Professor Katherine Blouin Publishes ‘’The Nile Delta: Histories from Antiquity to the Modern Period”

February 23, 2024 by Department of Classics

This week, Cambridge University Press published a new volume on the history of the Nile Delta, edited by Professor Katherine Blouin.

The Nile Delta: Histories from Antiquity to the Modern Period is available for purchase on the CUP website.

Professor Blouin is also the author of Le conflit judéo-alexandrin de 38-41: l’identité juive à l’épreuve (Paris, 2005) and Triangular Landscapes: Environment, Society and the State in the Nile Delta under Roman Rule (Oxford, 2014) In June, The Routledge Handbook of Classics, Colonialism, and Postcolonial Theory, co-edited with Professor Ben Akrigg, will be published.

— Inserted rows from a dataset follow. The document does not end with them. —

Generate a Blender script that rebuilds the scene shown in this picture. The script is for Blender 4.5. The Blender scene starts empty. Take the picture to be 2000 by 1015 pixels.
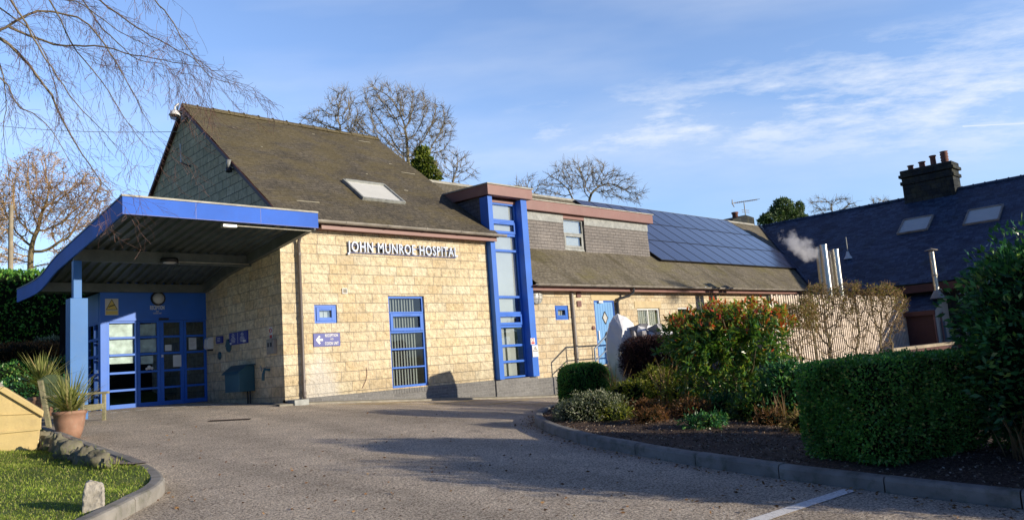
import bpy, math, random, os
import numpy as np
from mathutils import Vector, Matrix
random.seed(7); RNG = np.random.default_rng(7)
C = bpy.context.scene.collection
R_ = math.radians

# ------------------------------------------------------------------ camera model (eye at the origin, X along the
# front walls to the right, Y into the depth, Z up)
FOC = 1503.0
def nrm(v): return v/np.linalg.norm(v)
d1 = nrm(np.array([1574., -80.5, -FOC])); d2 = np.array([-1450., -304.5, -FOC]); d2 = nrm(d2-d1*(d1@d2))
RM = np.array([d1, d2, np.cross(d1, d2)])
def ray(px, py): return RM@np.array([px-1000., -(py-507.5), -FOC])
def onY(px, py, Y): r = ray(px, py); return r*(Y/r[1])
def onX(px, py, X): r = ray(px, py); return r*(X/r[0])
def D(px, py, d): return ray(px, py)*d/FOC

def sstep(a, b, x):
    t = np.clip((x-a)/(b-a), 0, 1); return t*t*(3-2*t)
def zg(X, Y):
    X = np.asarray(X, float); Y = np.asarray(Y, float)
    k = np.log1p(np.exp(np.clip((X-8)*2, -30, 30)))/2
    k = np.minimum(k, 8.)
    y1 = np.maximum(Y, -6.)
    z = -0.55+np.where(y1 < 15.55, .055*(y1-15.55), .03*(np.minimum(y1, 20)-15.55))
    z = z-0.066*k
    z = z+.19*np.clip(Y-21.5, 0, 34)+.03*np.maximum(X-45, 0)
    return z
def Z(x, y): return float(zg(x, y))
def G(px, py, dz=0.):
    r = nrm(ray(px, py)); t = .5
    while (r*t)[2] > Z(*(r*t)[:2])+dz and t < 200: t += .02
    return r*t

# ------------------------------------------------------------------ mesh helpers
def auto_uv(me):
    if not len(me.polygons): return
    uv = me.uv_layers.new(name='UVMap').data
    vs = me.vertices
    for p in me.polygons:
        n = p.normal
        if abs(n.z) > .999: u = Vector((1, 0, 0)); v = Vector((0, 1, 0))
        else:
            u = Vector((-n.y, n.x, 0)).normalized(); v = n.cross(u)
        for li in p.loop_indices:
            c = vs[me.loops[li].vertex_index].co
            uv[li].uv = (c.dot(u), c.dot(v))

class MB:
    def __init__(s): s.v = []; s.f = []; s.sm = []
    def add(s, vs, fs, smooth=False):
        b = len(s.v); s.v += [tuple(map(float, q)) for q in vs]
        s.f += [tuple(b+i for i in f) for f in fs]; s.sm += [smooth]*len(fs); return s
    def quad(s, a, b, c, d): return s.add([a, b, c, d], [(0, 1, 2, 3)])
    def box(s, x0, x1, y0, y1, z0, z1, yaw=0, c=None):
        vs = [(x, y, z) for z in (z0, z1) for y in (y0, y1) for x in (x0, x1)]
        if yaw:
            cx, cy = c if c else ((x0+x1)/2, (y0+y1)/2); ca, sa = math.cos(yaw), math.sin(yaw)
            vs = [(cx+(x-cx)*ca-(y-cy)*sa, cy+(x-cx)*sa+(y-cy)*ca, z) for x, y, z in vs]
        return s.add(vs, [(0, 2, 3, 1), (4, 5, 7, 6), (0, 1, 5, 4), (2, 6, 7, 3), (0, 4, 6, 2), (1, 3, 7, 5)])
    def prism(s, poly, axis, a, b):
        # poly = 2D points, extruded along axis from a to b ('x': poly is (y,z); 'y': (x,z); 'z': (x,y))
        def P(p, t): return {'x': (t, p[0], p[1]), 'y': (p[0], t, p[1]), 'z': (p[0], p[1], t)}[axis]
        n = len(poly); vs = [P(p, a) for p in poly]+[P(p, b) for p in poly]
        ar = sum(poly[i][0]*poly[(i+1) % n][1]-poly[(i+1) % n][0]*poly[i][1] for i in range(n))
        flip = (ar > 0) != (axis == 'y')
        fs = [tuple(range(n)), tuple(range(2*n-1, n-1, -1))]+[(i, i+n, (i+1) % n+n, (i+1) % n) for i in range(n)]
        if (a < b) != flip: fs = [tuple(reversed(f)) for f in fs]
        return s.add(vs, fs)
    def tube(s, pts, r, n=8, cap=True, smooth=True):
        pts = [np.array(p, float) for p in pts]; k = len(pts)
        rs = r if hasattr(r, '__len__') else [r]*k
        vs = []; up = None
        for i, p in enumerate(pts):
            t = nrm(pts[min(i+1, k-1)]-pts[max(i-1, 0)]+1e-9)
            if up is None: up = np.array([0, 0, 1.]) if abs(t[2]) < .9 else np.array([1., 0, 0])
            a = np.cross(t, up); a = nrm(a); b = np.cross(a, t); up = b
            for j in range(n):
                th = 2*math.pi*j/n; vs.append(p+rs[i]*(a*math.cos(th)+b*math.sin(th)))
        fs = [(i*n+j, i*n+(j+1) % n, (i+1)*n+(j+1) % n, (i+1)*n+j) for i in range(k-1) for j in range(n)]
        s.add(vs, fs, smooth)
        if cap: s.add([vs[j] for j in range(n)]+[vs[(k-1)*n+j] for j in range(n)], [tuple(reversed(range(n))), tuple(range(n, 2*n))])
        return s
    def lathe(s, prof, c, n=20, axis='z', smooth=True):
        vs = []
        for r, h in prof:
            for j in range(n):
                t = 2*math.pi*j/n; a, b = r*math.cos(t), r*math.sin(t)
                vs.append({'z': (c[0]+a, c[1]+b, c[2]+h), 'y': (c[0]+a, c[1]+h, c[2]+b), 'x': (c[0]+h, c[1]+a, c[2]+b)}[axis])
        k = len(prof)
        s.add(vs, [(i*n+j, i*n+(j+1) % n, (i+1)*n+(j+1) % n, (i+1)*n+j) for i in range(k-1) for j in range(n)], smooth)
        return s
    def build(s, name, mat, parent=None, uv=True, bevel=0, **tg):
        me = bpy.data.meshes.new(name); me.from_pydata(s.v, [], s.f); me.update()
        me.polygons.foreach_set('use_smooth', s.sm)
        if uv: auto_uv(me)
        return link(name, me, mat, parent, bevel, **tg)

def root_of(o):
    while o.parent: o = o.parent
    return o
def link(name, me, mat, parent=None, bevel=0, **tg):
    if mat: me.materials.append(mat)
    o = bpy.data.objects.new(name, me); C.objects.link(o)
    if parent is None:
        n = len(me.vertices); co = np.empty(n*3, np.float32); me.vertices.foreach_get('co', co); co = co.reshape(-1, 3)
        mn, mx = co.min(0), co.max(0); org = Vector(((mn[0]+mx[0])/2, (mn[1]+mx[1])/2, mn[2]))
        me.transform(Matrix.Translation(-org)); o.location = org
    else:
        r = root_of(parent); o.parent = parent
        if parent == r: me.transform(Matrix.Translation(-r.location))
        else: me.transform(Matrix.Translation(-r.location))
    if bevel:
        b = o.modifiers.new('bevel', 'BEVEL'); b.width = bevel; b.segments = 2; b.limit_method = 'ANGLE'
    tag(o, **tg); return o
def tag(o, label=None, category=None, group=None, kind=None):
    for k, v in (('label', label), ('category', category), ('group', group), ('kind', kind)):
        if v: o[k] = v
    return o
def thing(name, loc, label, category, group=None):
    o = bpy.data.objects.new(name, None); C.objects.link(o); o.location = loc; o.empty_display_size = .2
    return tag(o, label, category, group)
def copy_thing(o, loc, label=None, rz=None):
    c = o.copy(); C.objects.link(c); c.location = loc
    if rz is not None: c.rotation_euler[2] = rz
    if label: c['label'] = label
    for ch in [x for x in bpy.data.objects if x.parent == o]:
        k = ch.copy(); C.objects.link(k); k.parent = c
        for g in [x for x in bpy.data.objects if x.parent == ch]:
            h = g.copy(); C.objects.link(h); h.parent = k
    return c

def np_quads(name, V, mat, parent=None, **tg):
    n = len(V)//4; me = bpy.data.meshes.new(name)
    me.vertices.add(len(V)); me.vertices.foreach_set('co', np.asarray(V, np.float32).ravel())
    me.loops.add(n*4); me.loops.foreach_set('vertex_index', np.arange(n*4, dtype=np.int32))
    me.polygons.add(n); me.polygons.foreach_set('loop_start', np.arange(0, n*4, 4, dtype=np.int32))
    me.polygons.foreach_set('loop_total', np.full(n, 4, np.int32)); me.update(calc_edges=True)
    return link(name, me, mat, parent, **tg)

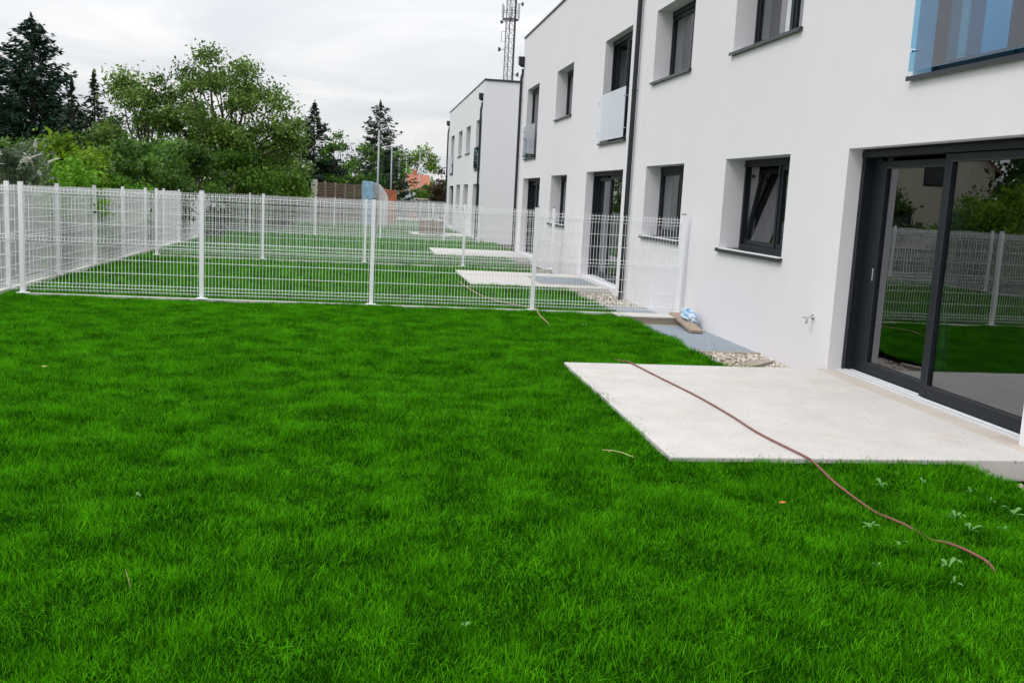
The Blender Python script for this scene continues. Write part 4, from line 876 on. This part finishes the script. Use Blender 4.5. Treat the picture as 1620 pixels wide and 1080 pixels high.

Congratulations, Katherine!

Book Description

This is the first volume on the history of the Nile Delta to cover the c.7000 years from the Predynastic period to the twentieth century. It offers a multidisciplinary approach engaging with varied aspects of the region's long, complex, yet still underappreciated history. Readers will learn of the history of settlement, agriculture and the management of water resources at different periods and in different places, as well as the naming and mapping of the Delta and the roles played by tourism and archaeology. The wide range of backgrounds of the contributors and the broad panoply of methodological and conceptual practices deployed enable new spaces to be opened up for conversations and cross-fertilization across disciplinary and chronological boundaries. The result is a potent tribute to the historical significance of this region and the instrumental role it has played in the shaping of past, present and future Afro-Eurasian worlds.